The context was that we wanted to avoid unnecessary heap allocations in the event that the map key already existed - hence, the CShallowCopy class was used to do the initial lookup, then it would be copied if this was an insertion. The problem is that this approach doesn't work with move semantics.

It depends on how you define the semantics of the move operation for your type. If move merely means optimized copy through resource-stealing then the answer is probably no. But the answer might be yes if move means "relocate" in the sense used by a moving garbage collector or some other custom memory management scheme.

Consider a real-world example of a house located on a particular street address. One can define a copy of that house to be another house built using the exact same blueprints, but located on another address. Under these terms, we can go on saying that a house cannot be moved, because there might be people referring to it by its address. Translating to technical terms, the move operation might not be possible for structures that have inbound pointers.

I can imagine a bit twisted implementation of a signals/slots library that allows its signals objects to be copied, but doesn't allow them to be moved.

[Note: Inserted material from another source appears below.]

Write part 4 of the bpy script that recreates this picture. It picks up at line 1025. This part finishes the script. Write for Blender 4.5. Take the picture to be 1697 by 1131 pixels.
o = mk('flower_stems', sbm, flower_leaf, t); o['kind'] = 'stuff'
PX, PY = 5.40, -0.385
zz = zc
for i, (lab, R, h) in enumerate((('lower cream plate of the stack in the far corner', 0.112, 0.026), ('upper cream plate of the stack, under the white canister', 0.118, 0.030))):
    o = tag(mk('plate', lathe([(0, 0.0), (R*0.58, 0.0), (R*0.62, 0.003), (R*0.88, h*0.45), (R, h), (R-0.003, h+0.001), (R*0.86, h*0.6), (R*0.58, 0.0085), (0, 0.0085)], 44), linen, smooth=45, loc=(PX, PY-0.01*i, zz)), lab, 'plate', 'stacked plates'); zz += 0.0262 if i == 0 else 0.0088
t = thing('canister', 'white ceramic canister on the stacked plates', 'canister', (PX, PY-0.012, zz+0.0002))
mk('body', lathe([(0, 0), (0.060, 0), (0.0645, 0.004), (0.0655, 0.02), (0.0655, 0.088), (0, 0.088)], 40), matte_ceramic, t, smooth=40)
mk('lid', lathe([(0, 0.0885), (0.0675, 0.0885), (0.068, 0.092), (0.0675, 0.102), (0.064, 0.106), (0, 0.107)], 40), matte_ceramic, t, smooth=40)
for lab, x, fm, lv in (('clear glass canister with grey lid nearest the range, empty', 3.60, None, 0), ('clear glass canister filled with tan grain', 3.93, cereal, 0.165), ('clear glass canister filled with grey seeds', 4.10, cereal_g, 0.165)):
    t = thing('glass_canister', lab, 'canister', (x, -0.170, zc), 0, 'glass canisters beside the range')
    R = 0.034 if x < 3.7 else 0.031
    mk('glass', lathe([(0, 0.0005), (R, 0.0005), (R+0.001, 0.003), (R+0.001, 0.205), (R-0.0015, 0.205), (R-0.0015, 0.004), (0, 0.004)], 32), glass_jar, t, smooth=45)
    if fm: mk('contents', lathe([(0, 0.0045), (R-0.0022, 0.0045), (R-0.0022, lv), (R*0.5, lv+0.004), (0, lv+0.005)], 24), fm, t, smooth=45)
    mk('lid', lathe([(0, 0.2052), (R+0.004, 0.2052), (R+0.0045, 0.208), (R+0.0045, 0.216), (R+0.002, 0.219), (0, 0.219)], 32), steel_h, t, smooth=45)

disclaimer: some C++ purists will point out that STL (and thus the standard) defines what a move operation is and it's not in line with what I described here so I won't argue with that.

Take const qualified objects: You can copy (from) them (unless there are other reasons why you cannot), but moving (from) them is not meaningfully possible because for any kind of actual transfer, the moved-from object must be mutated.

This reasoning extends to classes that are const conceptually, but aren’t actually const qualified.